Melangkah maju dengan suara yang semakin nyaring, para menteri keuangan dari negara-negara anggota BRICS secara tegas menyerukan reformasi fundamental terhadap Dana Moneter Internasional (IMF). Pernyataan bersama yang dirilis pada Sabtu (5/7) di Rio de Janeiro, Brasil, menandai sebuah momen historis: ini adalah kali pertama kelompok kekuatan ekonomi tersebut menyepakati posisi kolektif terkait perubahan sistematis di IMF, termasuk perombakan hak suara dan pengakhiran tradisi kepemimpinan Eropa yang telah mengakar.
Menurut laporan Reuters pada Minggu (6/7), inti dari tuntutan BRICS adalah realokasi kuota IMF. Anggota kelompok ini mendesak agar sistem kuota disesuaikan dengan kekuatan ekonomi aktual dan daya beli (purchasing power parity) setiap negara. Mereka menegaskan bahwa alokasi baru ini harus secara akurat merefleksikan posisi relatif anggota dalam lanskap ekonomi global, sembari tetap menjaga dan melindungi hak suara negara-negara termiskin.

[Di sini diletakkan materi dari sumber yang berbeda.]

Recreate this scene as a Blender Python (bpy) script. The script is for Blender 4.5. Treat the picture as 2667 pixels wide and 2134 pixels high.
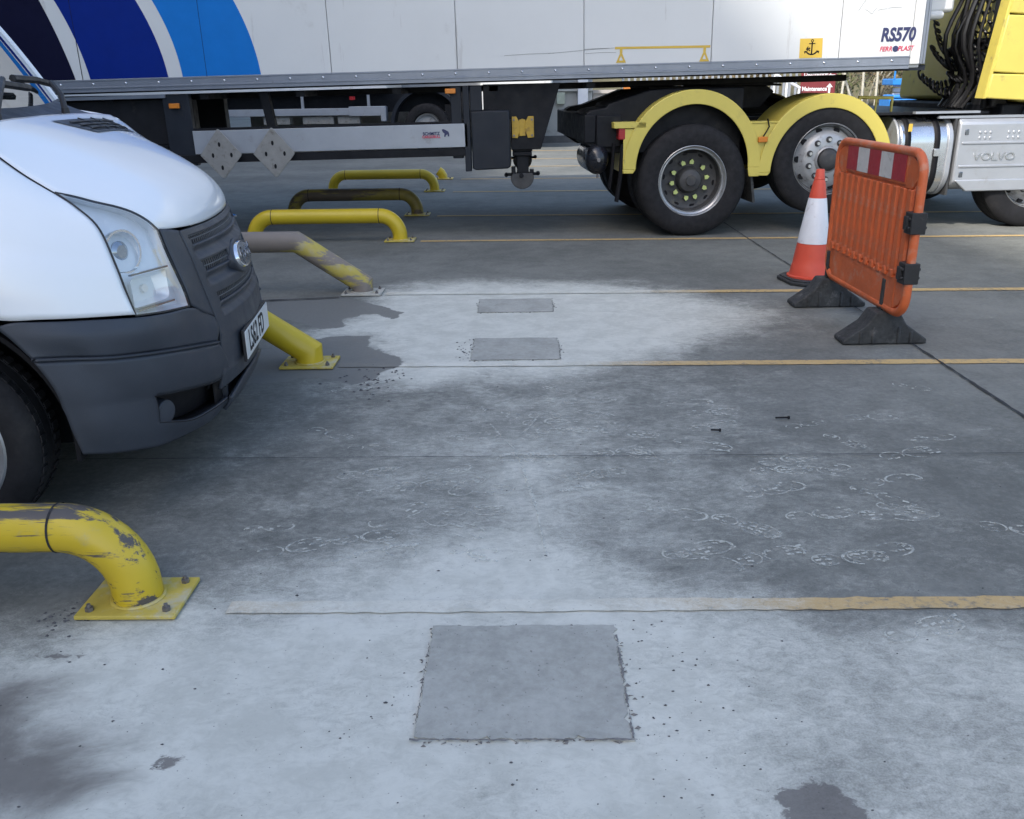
import bpy, math, random
import numpy as np
from mathutils import Vector, Matrix
random.seed(7); np.random.seed(7)
R = math.radians
for o in list(bpy.data.objects): bpy.data.objects.remove(o)
scene = bpy.context.scene
col = scene.collection

# ------------------------------------------------------------------ camera
cam_d = bpy.data.cameras.new('camera'); cam = bpy.data.objects.new('camera', cam_d); col.objects.link(cam)
PITCH, ROLL, YAW = R(20.2), R(0.89), R(1.0)
fw = Vector((-math.sin(YAW)*math.cos(PITCH), math.cos(YAW)*math.cos(PITCH), -math.sin(PITCH)))
r0 = Vector((math.cos(YAW), math.sin(YAW), 0)); u0 = r0.cross(fw)
rr = r0*math.cos(ROLL) - u0*math.sin(ROLL); uu = r0*math.sin(ROLL) + u0*math.cos(ROLL)
M = Matrix((rr, uu, -fw)).transposed().to_4x4(); M.translation = Vector((0, 0, 1.4))
cam.matrix_world = M
cam_d.sensor_width = 36.0; cam_d.lens = 36.0*2300/2667
cam_d.clip_start = 0.05; cam_d.clip_end = 1500
scene.camera = cam
cy = scene.cycles; cy.max_bounces = 5; cy.diffuse_bounces = 3; cy.glossy_bounces = 3; cy.transmission_bounces = 4; cy.transparent_max_bounces = 8; cy.caustics_reflective = False; cy.caustics_refractive = False
scene.render.resolution_x = 1024; scene.render.resolution_y = 819

# ------------------------------------------------------------------ sky, sun, exposure
SUN_EL = R(40); SUN_DIR = Vector((0.8, 1.0, -math.tan(SUN_EL)*math.hypot(1, .8)))   # direction the light travels
w = bpy.data.worlds.new('World'); scene.world = w; w.use_nodes = True
nt = w.node_tree; nt.nodes.clear()
sky = nt.nodes.new('ShaderNodeTexSky'); sky.sky_type = 'NISHITA'; sky.sun_disc = False
sky.sun_elevation = SUN_EL
sky.sun_rotation = math.atan2(-SUN_DIR.x, -SUN_DIR.y)
sky.air_density = 1.0; sky.dust_density = 2.5; sky.ozone_density = 1.0
bg = nt.nodes.new('ShaderNodeBackground'); bg.inputs[1].default_value = 0.15
wo = nt.nodes.new('ShaderNodeOutputWorld')
nt.links.new(sky.outputs[0], bg.inputs[0]); nt.links.new(bg.outputs[0], wo.inputs[0])
sd = bpy.data.lights.new('sun', 'SUN'); sd.energy = 2.0; sd.angle = R(1.5); sd.color = (1, .95, .87)
so = bpy.data.objects.new('sun', sd); col.objects.link(so)
so.rotation_euler = SUN_DIR.to_track_quat('-Z', 'Y').to_euler(); so.location = (-5, -20, 20)
vs = scene.view_settings; vs.view_transform = 'Standard'; vs.look = 'None'; vs.gamma = 1.0
vs.exposure = 1.3
try: vs.use_curve_mapping = False
except Exception: pass

# ------------------------------------------------------------------ materials
MATS = {}
def nd(t, typ, **kw):
    n = t.nodes.new(typ)
    for k, v in kw.items(): setattr(n, k, v)
    return n
def mixrgb(t, fac, a, b, blend='MIX'):
    m = nd(t, 'ShaderNodeMix', data_type='RGBA', blend_type=blend)
    for s, v in ((m.inputs[0], fac), (m.inputs[6], a), (m.inputs[7], b)):
        if hasattr(v, 'is_output'): t.links.new(v, s)
        elif isinstance(v, tuple): s.default_value = (*v[:3], 1)
        else: s.default_value = v
    return m.outputs[2]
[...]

Para menteri secara eksplisit menyatakan dalam komunike mereka: “Reformasi kuota harus mencerminkan posisi relatif anggota dalam ekonomi global, sambil tetap melindungi kuota negara-negara termiskin.”
Pernyataan tersebut juga menggarisbawahi urgensi pembentukan formula baru untuk menghitung output ekonomi dan daya beli secara riil, termasuk nilai relatif mata uang. Tujuannya adalah untuk memastikan bahwa sistem kuota IMF benar-benar mencerminkan realitas ekonomi negara-negara berkembang dan berpenghasilan rendah. Seorang pejabat Brasil yang terlibat dalam negosiasi mengungkapkan bahwa formula inovatif ini secara spesifik dirancang untuk memperbesar porsi negara-negara berkembang dalam struktur pengambilan keputusan lembaga keuangan global tersebut.
Seruan ambisius untuk reformasi IMF ini digaungkan menjelang pertemuan tingkat tinggi BRICS di Rio de Janeiro, yang menjadi forum pertama setelah ekspansi signifikan kelompok tersebut tahun lalu. Kini, BRICS tidak hanya beranggotakan Brasil, Rusia, India, Tiongkok, dan Afrika Selatan, tetapi juga telah menyambut Mesir, Ethiopia, Indonesia, Iran, Arab Saudi, dan Uni Emirat Arab. Perluasan keanggotaan ini secara substansial memperkuat posisi diplomatik BRICS sebagai suara kolektif negara-negara Global South, siap menantang dominasi tradisional Barat dalam institusi multilateral.
Tidak hanya soal kuota, para menteri BRICS juga secara terang-terangan mengkritik sistem pemilihan pemimpin IMF yang selama ini dianggap usang. Mereka menyoroti “gentlemen’s agreement” peninggalan pasca-Perang Dunia II yang secara tradisional menempatkan perwakilan Eropa sebagai Direktur Pelaksana IMF dan perwakilan Amerika Serikat sebagai Presiden Bank Dunia. Menurut mereka, kesepakatan ini sudah tidak relevan dengan tatanan global kontemporer. Pernyataan tersebut dengan tegas menyatakan: “Dengan tetap menghormati proses seleksi berbasis merit, representasi regional harus ditingkatkan dalam kepemimpinan IMF, mengakhiri kesepakatan usang era pasca-Perang Dunia II yang tidak lagi mencerminkan realitas dunia saat ini.”
Di luar isu reformasi IMF terkait kuota dan kepemimpinan IMF, BRICS juga aktif membahas inisiatif penting lainnya: pembentukan mekanisme penjaminan (guarantee mechanism) yang akan didukung oleh New Development Bank (NDB). Sebagai bank pembangunan multilateral yang didanai oleh negara-negara anggota BRICS, NDB diharapkan dapat berperan krusial dalam menurunkan biaya pembiayaan dan mendorong peningkatan investasi di negara-negara berkembang.
Dengan posisi kolektif yang kini semakin solid dan keanggotaan yang diperluas, BRICS terus menunjukkan tekadnya untuk menyeimbangkan kembali tatanan ekonomi global yang selama ini kerap dinilai terlalu condong pada kepentingan negara-negara maju. Bagi BRICS, reformasi IMF bukan sekadar perubahan prosedural, melainkan langkah esensial menuju terciptanya sistem keuangan global yang jauh lebih inklusif dan representatif bagi seluruh bangsa.